8.5 This agreement will be governed by the laws of Singapore, without reference to rules governing choice of laws. Any action relating to this agreement must be brought in Singapore courts, and the Partner irrevocably consents to the jurisdiction of such courts. The Partner may not assign this agreement, by operation of law or otherwise, without the Company's prior written consent. Subject to that restriction, this agreement will be binding on, inure to the benefit of and be enforceable against the parties and their respective successors and assigns. The Company may assign this agreement to affiliated companies or third parties. The Company's failure to enforce the Partner's strict performance of any provision of this agreement will not constitute a waiver of right to subsequently enforce such provision or any other provision of this agreement. The Contracts (Rights of Third Parties) Act 2001 shall not apply to this agreement.

8.6 Modification: The Company may modify any of the terms and conditions contained in this agreement, other than the Default ACP Agreement or Custom ACP Agreement, at any time and at the Company's sole discretion, by posting a change notice or a new agreement on the Site on the first of any month.

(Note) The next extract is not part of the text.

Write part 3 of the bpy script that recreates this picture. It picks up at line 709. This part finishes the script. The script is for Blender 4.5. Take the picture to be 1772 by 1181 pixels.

Modifications will take effect on the first of the following month. Modifications may include, for example, changes in the scope of available referral fees, payment procedures and Program rules. IF ANY MODIFICATION IS UNACCEPTABLE TO THE PARTNER, THE PARTNER'S ONLY RECOURSE IS TO TERMINATE THIS AGREEMENT. IT IS THE PARTNER'S RESPONSIBILITY TO CHECK THE WEBSITE AFTER THE 1ST OF ANY MONTH FOR CHANGES IN THE PROGRAM OR AGREEMENT. IF THE PARTNER CANNOT LOCATE THE LEGAL AGREEMENT ON THE SITE, IT IS THE PARTNER’S RESPONSIBILITY TO NOTIFY THE COMPANY AND THE COMPANY SHALL HAVE 15 DAYS TO PROVIDE A COPY TO THE PARTNER. CONTINUING PARTICIPATION IN THE PROGRAM, FOLLOWING OUR POSTING OF A CHANGE NOTICE OR NEW AGREEMENT ON OUR SITE, WILL CONSTITUTE BINDING ACCEPTANCE OF THE CHANGE. SHOULD THE COMPANY STOP PROVIDING THE SERVICES TO ALL PARTNERS, THIS AGREEMENT SHALL IMMEDIATELY TERMINATE WITH OR WITHOUT NOTICE TO THE PARTNERS.

8.7 Limitation of Liability: The Company will not be liable for indirect, special or consequential damages, or any loss of revenue, profits or data, arising in connection with this agreement or the program, even if the Company has been advised of the possibility of such damages. Further, the Company's aggregate liability arising with respect to this agreement and the program will not exceed the average monthly referral fees paid or payable to the Partner under this agreement, calculated as the average of one month based on the prior twelve months.

8.9 Indemnity: The Partner agrees to indemnify, defend and hold the Company, its directors, officers, employees and agents harmless from and against any and all costs, liabilities, expenses, judgments, damages and other losses (including, without limitation, reasonable attorney's fees, costs, judgments, awards, settlement amounts and expenses with respect thereto) arising from any third party claim or action that is caused by, or results from, (i) Partner's willful misconduct, bad faith or gross negligence in the performance of or failure to perform as provided in this Agreement, (ii) any claim made by any third party that the Company’s use of any of Distributor's trademarks or trade names as permitted by this Agreement infringes any trademark or any other intellectual property or proprietary right of such third party, (iii) any claim made by a third party that the Partner's Web Site(s) or any content, data, software, method, service or material provided by Partner, (a) infringe any patent, copyright, trademark, trade secret or any other intellectual property or proprietary right of such third party, (b) violate any applicable law including, without limitation, any right of privacy.

8.9 Force Majeure: Neither party shall be liable for any delay or default in performing hereunder if such delay or default is caused by conditions beyond its control including, but not limited to natural disasters, government restrictions, wars, terrorist acts, insurrections, nuclear incidents and/or any other cause beyond the control of the party whose performance is affected.

8.10 Independent Investigation: THE AGREEMENT HAS BEEN READ AND ALL THE TERMS AND CONDITIONS HAVE BEEN AGREED TO BY THE PARTNER. THE PARTNER UNDERSTANDS THAT THE COMPANY MAY AT ANY TIME (DIRECTLY OR INDIRECTLY) SOLICIT CUSTOMER REFERRALS ON TERMS THAT MAY DIFFER FROM THOSE CONTAINED IN THIS AGREEMENT OR OPERATE WEBSITES THAT ARE SIMILAR TO OR COMPETE WITH THE PARTNER'S WEBSITE. THE PARTNER HAS INDEPENDENTLY EVALUATED THE DESIRABILITY OF PARTICIPATION IN THE PROGRAM AND ARE NOT RELYING ON ANY REPRESENTATION, GUARANTEE OR STATEMENT OTHER THAN AS SET FORTH IN THIS AGREEMENT.

8.11 Language: This agreement is drawn up in the English language. Any translation into another language is for convenience only. In case of conflict between the English language version and such translation, the English language version shall prevail.